An army division stationed in the ROK will not inhibit the PRC, which almost certainly does not intend to invade the South. Indeed, to the extent that Beijing takes seriously South Korea’s role in an American containment system, China probably is less inclined to help with North Korea. Most important, no South Korean government, irrespective of its ideological predilections, is likely to voluntarily turn itself into a military target by allowing Washington to use its bases for anything other than the South’s direct defense. Doing so also would make Seoul into a permanent enemy of a neighbor with a long memory.

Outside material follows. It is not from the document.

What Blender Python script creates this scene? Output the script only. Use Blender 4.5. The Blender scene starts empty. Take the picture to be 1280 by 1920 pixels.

The other objectives are equally dubious, unattainable, or both. Despite claims of imminent disaster, the region does not appear to be on the brink of war. America’s interest is best served by avoiding than incorporating other nations’ internal conflicts and international controversies. An arms race without U.S. participation could be positive: in recent years a number of countries have armed to improve their deterrent power against China’s navy, something Washington should favor. In any case, the Korean Peninsula is largely irrelevant to the most volatile issues involving the People’s Republic of China.

If American forces are to remain in South Korea, then the president is right to want the country to pay more. And the amount collected should be large. The cost of Washington’s guarantee to the South is not just basing costs. It is raising, equipping, and maintaining additional force structure. The more tasks the U.S. military is expected to undertake, the larger it must be. So Seoul should pay more—a lot more—than it is paying today.

Yet treating American service personnel as mercenaries to be hired out, even if the client is not quite as brutally disreputable as the Saudi Royals, is an affront to U.S. values and security. And that is what the president proposes to do. Put members of the armed forces at risk while Uncle Sam collects the extra money earned. That is truly an awful idea.

Washington should stop protecting South Korea. That is, leave responsibility for South Korea’s defense to the South Koreans. Obviously, Washington should not depart precipitously: it should work with Seoul to develop a withdrawal timetable, giving the latter time to adapt. Rather than pay America, the South would spend its money to expand and upgrade its own forces.